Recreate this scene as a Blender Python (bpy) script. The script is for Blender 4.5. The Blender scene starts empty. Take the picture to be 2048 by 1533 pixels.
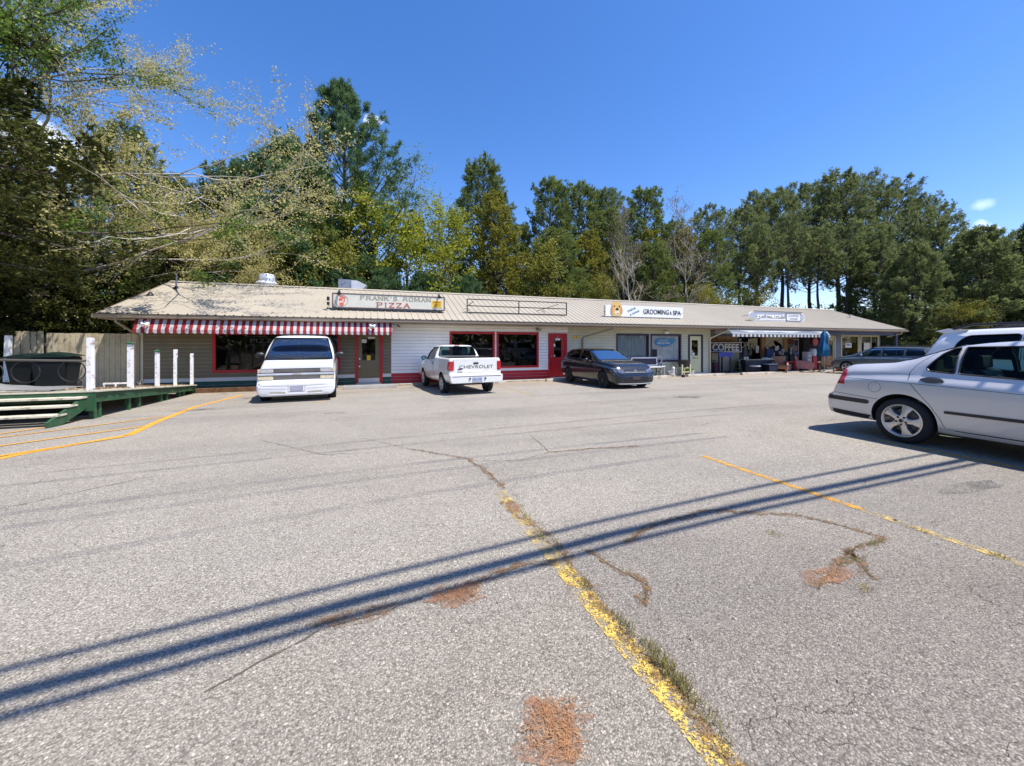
import bpy, bmesh, math, random
import numpy as np
from mathutils import Vector, Matrix
from mathutils.bvhtree import BVHTree
R = math.radians
SC = bpy.context.scene
COL = SC.collection

# ---------------------------------------------------------------- camera
cam_d = bpy.data.cameras.new('camera')
cam = bpy.data.objects.new('camera', cam_d); COL.objects.link(cam)
cam_d.sensor_width = 36; cam_d.lens = 13.55
cam_d.clip_start = 0.05; cam_d.clip_end = 2000
cam.location = (0, 0, 1.4)
cam.rotation_euler = (R(90), 0, R(-19.10)); cam_d.shift_y = -77.5 / 2048
SC.camera = cam

# ---------------------------------------------------------------- sky and sun
SUN_EL, SUN_AZ = 64.0, 133.0            # azimuth clockwise from +Y
world = bpy.data.worlds.new('World'); SC.world = world; world.use_nodes = True
wn = world.node_tree.nodes; wl = world.node_tree.links
bg = wn['Background']
sky = wn.new('ShaderNodeTexSky'); sky.sky_type = 'NISHITA'; sky.sun_disc = False
sky.sun_elevation = R(SUN_EL); sky.sun_rotation = R(SUN_AZ)
sky.air_density = 1.0; sky.dust_density = 0.3; sky.ozone_density = 1.4
hs = wn.new('ShaderNodeHueSaturation'); hs.inputs['Saturation'].default_value = 1.3; hs.inputs['Value'].default_value = 1.0
tint = wn.new('ShaderNodeMix'); tint.data_type = 'RGBA'; tint.blend_type = 'MULTIPLY'
tint.inputs['Factor'].default_value = 1.0; tint.inputs['B'].default_value = (1.0, 0.955, 1.14, 1)
wl.new(sky.outputs[0], hs.inputs['Color']); wl.new(hs.outputs[0], tint.inputs['A'])
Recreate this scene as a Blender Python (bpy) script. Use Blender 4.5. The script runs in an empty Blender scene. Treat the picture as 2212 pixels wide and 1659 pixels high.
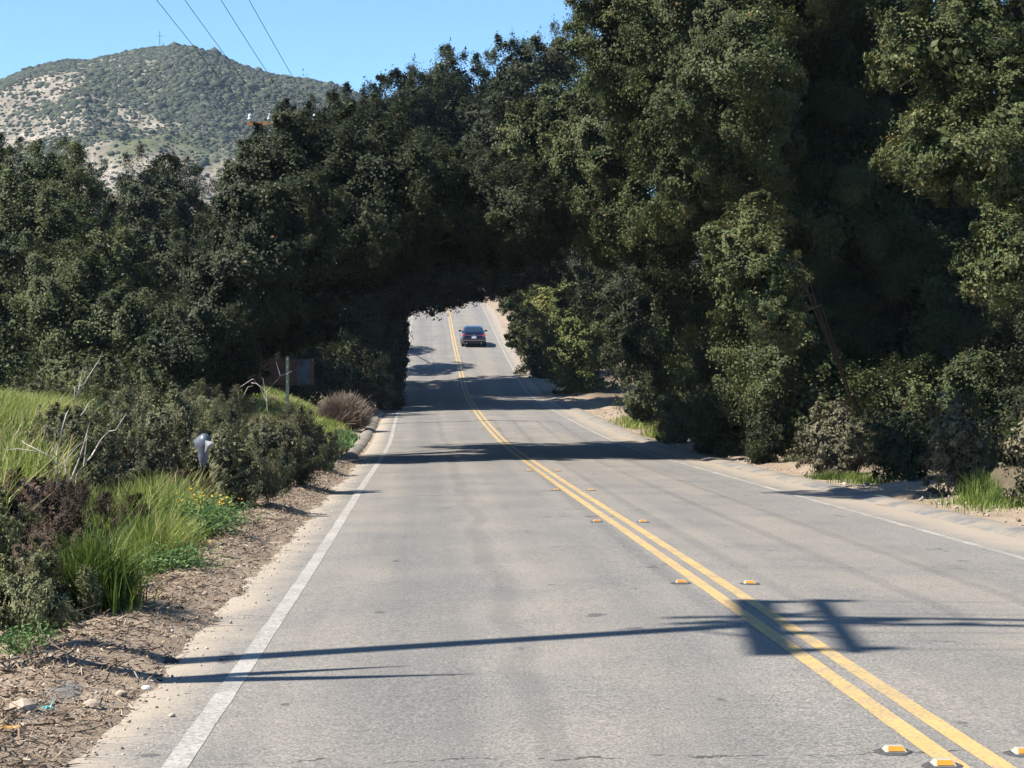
import bpy, math, random
import numpy as np
from mathutils import Vector
R = math.radians
rng = np.random.default_rng(7)
random.seed(7)
S = bpy.context.scene
COL = S.collection

# ------------------------------------------------------------------ camera, light, exposure
F, CX, CY, CAMZ = 4040.0, 1106.0, 829.5, 1.6     # pixel units of a 2212 x 1659 view
cam = bpy.data.cameras.new('camera'); co = bpy.data.objects.new('camera', cam); COL.objects.link(co)
co.location = (0, 0, CAMZ); co.rotation_euler = (R(90), 0, 0)
cam.sensor_width = 36; cam.lens = 36 * F / 2212; cam.clip_start = .1; cam.clip_end = 9000
S.camera = co
SUN_EL, SUN_AZ = 50.0, 20.0                       # light travels to +x and 20 degrees forward
sd = np.array([-math.cos(R(SUN_EL)) * math.cos(R(SUN_AZ)), -math.cos(R(SUN_EL)) * math.sin(R(SUN_AZ)), math.sin(R(SUN_EL))])
sun = bpy.data.lights.new('sun', 'SUN'); so = bpy.data.objects.new('sun', sun); COL.objects.link(so)
sun.energy = 5.0; sun.angle = R(.5); sun.color = (1, .955, .87)
so.rotation_euler = Vector(sd).to_track_quat('Z', 'Y').to_euler(); so.location = (-30, -10, 40)
W = bpy.data.worlds.new('World'); S.world = W; W.use_nodes = True
wn = W.node_tree.nodes; wl = W.node_tree.links
sky = wn.new('ShaderNodeTexSky'); sky.sky_type = 'NISHITA'; sky.sun_disc = False
sky.sun_elevation = R(SUN_EL); sky.sun_rotation = R(270 - SUN_AZ)
sky.altitude = 500; sky.air_density = .9; sky.dust_density = .05; sky.ozone_density = 4.0
skm = wn.new('ShaderNodeMix'); skm.data_type = 'RGBA'; skm.blend_type = 'MULTIPLY'; skm.inputs[0].default_value = 1
wl.new(sky.outputs[0], skm.inputs[6]); skm.inputs[7].default_value = (.86, 1.1, 1.18, 1)
wl.new(skm.outputs[2], wn['Background'].inputs[0]); wn['Background'].inputs[1].default_value = .068
S.view_settings.view_transform = 'Standard'; S.view_settings.look = 'None'
S.view_settings.exposure = 1.5; S.view_settings.gamma = 1
S.cycles.max_bounces = 5; S.cycles.transparent_max_bounces = 6
S.cycles.diffuse_bounces = 3; S.cycles.glossy_bounces = 2; S.cycles.transmission_bounces = 3

# ------------------------------------------------------------------ helpers
def P(px, py, D):
    return np.array([(px - CX) * D / F, D, CAMZ - (py - CY) * D / F])

def tag(o, label=None, cat=None, group=None, kind=None):
    if label: o['label'] = label
    if cat: o['category'] = cat
    if group: o['group'] = group
    if kind: o['kind'] = kind
    return o

def empty(name, loc, label, cat, group=None):
    o = bpy.data.objects.new(name, None); COL.objects.link(o); o.location = tuple(float(v) for v in loc)
    o.empty_display_size = .3
    return tag(o, label, cat, group)

def quads(name, V, Fc, mat, parent=None, tint=None, uv=None, smooth=False):
    """mesh from a vertex array and an (n,k) face array; parent's location is subtracted"""
    V = np.asarray(V, dtype=np.float32).reshape(-1, 3); Fc = np.asarray(Fc, dtype=np.int32)
    if parent is not None: V = V - np.array(parent.location, dtype=np.float32)
    me = bpy.data.meshes.new(name); n, k = Fc.shape
    me.vertices.add(len(V)); me.vertices.foreach_set('co', V.ravel())
    me.loops.add(n * k); me.loops.foreach_set('vertex_index', Fc.ravel())
    me.polygons.add(n); me.polygons.foreach_set('loop_start', np.arange(0, n * k, k, dtype=np.int32))
    me.polygons.foreach_set('loop_total', np.full(n, k, dtype=np.int32))
    if smooth: me.polygons.foreach_set('use_smooth', np.ones(n, dtype=bool))
    if tint is not None:
        a = me.attributes.new('tint', 'FLOAT', 'FACE'); a.data.foreach_set('value', np.asarray(tint, dtype=np.float32))
    if uv is not None:
        l = me.uv_layers.new(name='tD'); l.data.foreach_set('uv', np.asarray(uv, dtype=np.float32)[Fc.ravel()].ravel())
    me.update(); me.validate()
    if mat: me.materials.append(mat)
    o = bpy.data.objects.new(name, me); COL.objects.link(o)
    if parent is not None:
        o.parent = parent
        if name in ('twigs', 'blades', 'leaves', 'flowers', 'crown', 'foliage'): o['kind'] = 'stuff'
    return o

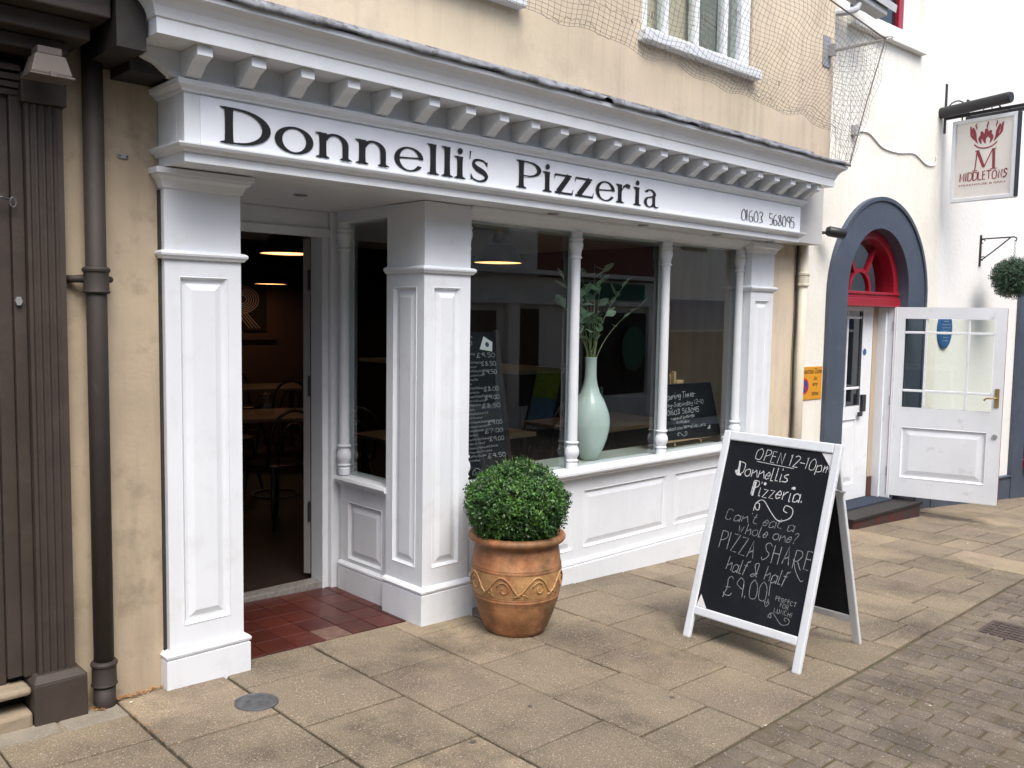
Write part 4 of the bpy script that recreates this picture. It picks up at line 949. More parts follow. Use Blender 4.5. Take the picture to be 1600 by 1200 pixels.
for pts, ws in (([(.335, 3.022), (.35, 3.20)], [.010, .012]), ([(.352, 3.205), (.42, 3.045)], [.030, .026]), ([(.42, 3.045), (.495, 3.205)], [.010, .010]), ([(.505, 3.205), (.512, 3.022)], [.026, .026]), ([(.31, 3.022), (.362, 3.022)], [.007, .007]), ([(.48, 3.022), (.545, 3.022)], [.007, .007]), ([(.33, 3.205), (.365, 3.205)], [.007, .007]), ([(.49, 3.205), (.53, 3.205)], [.007, .007])):
    ribbon(mb, pts, ws, o_); o_ += .0003
ribbon(mb, crom([(.315, 3.27), (.36, 3.235), (.425, 3.222), (.49, 3.235), (.535, 3.27)], 4), [.004]+[.012]*15+[.004], .0145)
def flame(pts, w): q = crom(pts, 4); ribbon(mb, q, [w*math.sin(PI*(.12+.88*(1-i/(len(q)-1)))) + .001 for i in range(len(q))], .0145+random.uniform(0, .001))
flame([(.425, 3.26), (.41, 3.31), (.43, 3.35), (.424, 3.40)], .045)
flame([(.385, 3.26), (.37, 3.31), (.39, 3.34), (.38, 3.38)], .04); flame([(.465, 3.26), (.48, 3.31), (.46, 3.34), (.47, 3.38)], .04)
flame([(.35, 3.27), (.325, 3.32), (.315, 3.37), (.30, 3.425)], .032); flame([(.50, 3.27), (.525, 3.32), (.535, 3.37), (.555, 3.425)], .032)
flame([(.325, 3.30), (.29, 3.35), (.285, 3.39), (.275, 3.44)], .024); flame([(.525, 3.30), (.565, 3.35), (.57, 3.39), (.58, 3.44)], .024)
flame([(.44, 3.40), (.43, 3.42), (.44, 3.445), (.435, 3.465)], .012); flame([(.33, 3.40), (.335, 3.42), (.325, 3.44), (.335, 3.46)], .012); flame([(.52, 3.40), (.515, 3.42), (.525, 3.44), (.52, 3.46)], .012)
obj('crown_emblem', mb, MAROON, hs)
# second sign arm beyond
mb = MB(); mb.M = frame_mat(P1+D2*.35, N2, ZV, -D2); mb.box(0, .012, 3.5, 3.8, -.02, .02); mb.box(.012, .9, 3.60, 3.66, -.02, .02); obj('rear_bracket_arm', mb, BLACKM, hs)

# hanging topiary ball
tb_ = thing('hanging_topiary_ball', 'round clipped green topiary ball hanging from a scrolled wall bracket', 'hanging plant', tuple(P1+D2*.74+Vector((0, 0, 2.3))))
TM = frame_mat(P1+D2*.735, N2, ZV, -D2)
mb = MB(); mb.M = TM; mb.box(0, .012, 2.17, 2.49, -.012, .012); mb.tube([(.012, 2.45, 0), (.34, 2.452, 0), (.365, 2.44, 0), (.365, 2.42, 0), (.35, 2.41, 0)], .007, 6)
mb.tube([(.02, 2.235, 0), (.10, 2.29, 0), (.2, 2.365, 0), (.30, 2.445, 0)], .007, 6); mb.tube([(.03+.02*math.cos(a), 2.425+.02*math.sin(a), 0) for a in [i*PI/6 for i in range(10)]], .005, 6); mb.tube([(.035+.022*math.cos(a), 2.25+.02*math.sin(a), 0) for a in [i*PI/6 for i in range(10)]], .005, 6); obj('bracket', mb, BLACKM, tb_)
mb = MB(); mb.M = TM
for k in range(9): mb.tube([(.352+.007*math.cos(a), 2.40-k*.018+.011*math.sin(a), .007*(1 if k % 2 else -1)*math.cos(a)) for a in [i*PI/4 for i in range(9)]], .0022, 5)
obj('chain', mb, GALV, tb_)
def leafball(c, rx, rz, n, lw, seed, lump=.06, twig=.55):
    rnd = random.Random(seed); mb = MB(); k = 0
    def rad(d): return 1+lump*(math.sin(d.x*5+1)+math.sin(d.y*6+2)+math.sin(d.z*5))*.5+lump*.6*math.sin(d.x*13+d.z*11)*math.sin(d.y*12)
    for _ in range(n):
        z = rnd.uniform(-1, 1); a = rnd.uniform(0, 2*PI); r = math.sqrt(1-z*z); d = Vector((r*math.cos(a), r*math.sin(a), z))
        s = rad(d)*rnd.uniform(.80, 1.03)
        p = Vector((d.x*rx, d.y*rx, d.z*rz))*s+Vector(c)
        ax = (d+Vector((rnd.gauss(0, .5), rnd.gauss(0, .5), rnd.gauss(.15, .5)))).normalized()
        sd_ = ax.cross(Vector((rnd.gauss(0, 1), rnd.gauss(0, 1), rnd.gauss(0, 1)))).normalized()
        L = lw*rnd.uniform(.7, 1.3)
        for t in range(4):                                     # a sprig: leaves in pairs along a twig
            q = p+ax*L*twig*t
            sg = 1 if t % 2 else -1
            dirn = (ax*.5+sd_*sg).normalized(); wd = dirn.cross(ax).normalized(); wd = (wd+d*rnd.uniform(-.3, .3)).normalized()
            l2 = L*rnd.uniform(.8, 1.1); w2 = l2*.30
            up = wd.cross(dirn)*l2*.12
            mb.add([q, q+dirn*l2*.45+wd*w2+up, q+dirn*l2, q+dirn*l2*.45-wd*w2+up], [(0, 1, 2, 3)])
    return mb
def lumpy_core(c, rx, rz, lump=.06, n=28):
    pr = []; mb = MB(); vs = []; fs = []
    for i in range(n+1):
        for j in range(n*2):
            t = PI*i/n; a = PI*j/n; d = Vector((math.sin(t)*math.cos(a), math.sin(t)*math.sin(a), math.cos(t)))
            s = (1+lump*(math.sin(d.x*5+1)+math.sin(d.y*6+2)+math.sin(d.z*5))*.5)*.84
            vs.append((c[0]+d.x*rx*s, c[1]+d.y*rx*s, c[2]+d.z*rz*s))
    for i in range(n):
        for j in range(n*2): fs.append((i*2*n+j, i*2*n+(j+1) % (2*n), (i+1)*2*n+(j+1) % (2*n), (i+1)*2*n+j))
    return mb.add(vs, fs)
bc = TM @ Vector((.352, 2.045, 0))
obj('foliage', leafball(bc, .185, .185, 2600, .016, 3, .02), BALL, tb_, kind='stuff'); obj('light_block_core', lumpy_core(bc, .185, .185, .02, 16), CORED, tb_, smooth=True)

# security camera by the upstairs red window
cc = thing('security_camera', 'pale grey boxy security camera on an arm below the red upstairs window', 'camera', tuple(W1 @ Vector((.45, 4.15, .2))))
CM = W1
mb = MB(); mb.M = CM; mb.tube([(.02, 3.97, .03), (.12, 3.99, .12), (.30, 4.03, .20), (.40, 4.07, .20), (.44, 4.12, .20)], [.03, .028, .028, .026, .026], 10); mb.box(-.01, .05, 3.90, 4.05, .0, .04); obj('arm', mb, RUBBER, cc, smooth=False)
hd = Matrix.Translation(CM @ Vector((.55, 4.175, .20))) @ Matrix.Rotation(R(-12), 4, 'Z') @ Matrix.Rotation(R(12), 4, 'Y')
mb = MB(); mb.M = hd; mb.box(-.24, .22, -.055, .055, -.06, .04); obj('housing', mb, RUBBER, cc, bev=.01)
mb = MB(); mb.M = hd; mb.box(-.26, .29, -.075, .075, .0405, .055); mb.box(-.26, .29, -.078, -.0755, -.01, .055); obj('sun_shield', mb, RUBBER, cc, bev=.003)
mb = MB(); mb.M = hd; mb.box(.2205, .226, -.045, .045, -.05, .03); obj('lens_window', mb, DARKGL, cc)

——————

▶ [Your instructions]
Scan the listing above. Gather each line that contains the word "Take".

▶ [Reply]
Recreate this scene as a Blender Python (bpy) script. The script is for Blender 4.5. The Blender scene starts empty. Take the picture to be 2048 by 1533 pixels.
Write part 4 of the bpy script that recreates this picture. It picks up at line 949. More parts follow. Use Blender 4.5. Take the picture to be 1600 by 1200 pixels.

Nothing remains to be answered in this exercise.